Saturday, 22 May 2010

Speaking to the nation from a cupboard under the stairs

My taxi pulls up to the gate at BBC TV Centre. The security guard asks the driver who he is there to see. He jerks his thumb over his shoulder to where I am sitting. The back windows must be tinted because the security man peers through the driver’s open window to look at me. From the look of disappointment on his face, he had been hoping for someone famous. He checks his list, and the car is allowed through and I walk into the grand art deco entrance.

I am due to be taken to the 5Live studio. A producer is to meet and prepare me for the interview which will take place “down the line” to the Stephen Nolan programme in Manchester. For some reason, the receptionist insists that the producer doesn’t work there, and escorts me to a tiny studio under the stairs beneath the reception of Television Centre.

There are no producers to be seen. This can’t be right. “No problem,” says the receptionist, “It will all work fine, as long as this light is on here,” indicating the power switch on the wall.

It is the hottest day of the year and there is no air-conditioning. I undo a couple of shirt buttons and gulp some water as I look around. The “studio” resembles a store room more than a place from which one can broadcast to the nation. The new government may well whine about excessive spending at the BBC, but I can assure them that there has not been any excessive spending here. There are two pairs of headphones on the coffee-stained table, one of them is in several pieces, the other has wires escaping from some unstuck gaffer tape. I sit on the chair and sink so low I can barely rest my chin on the desk top. I reach for the headphones, which I have to hold in place so they don’t slip off my head, and wait.

Nothing happens.

Sweat is dripping off me now. The interview is meant to begin any moment and I have doubts that anyone knows I’m here.
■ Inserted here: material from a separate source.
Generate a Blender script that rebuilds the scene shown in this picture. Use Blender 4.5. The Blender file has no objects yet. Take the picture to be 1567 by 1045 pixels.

I am about to return to reception and demand to speak to a producer when lights begin to flash on the console in front of me and I can hear the disembodied voice of a producer in Manchester, sounding as if he is leading a séance. “Robin, are you there?”

Before I know it, I am speaking to Stephen Nolan and we begin the interview. It’s probably available on iPlayer somewhere, but I wouldn’t encourage anyone to listen to it. Stephen was very good, but his interviewee was not at his best.

I notice my shirt is soaking wet when I stagger back up the stairs. I turn my phone back on and see I have several messages from London-based 5Live producers, no doubt speaking from plush, air-conditioned studios, wondering where on earth I am.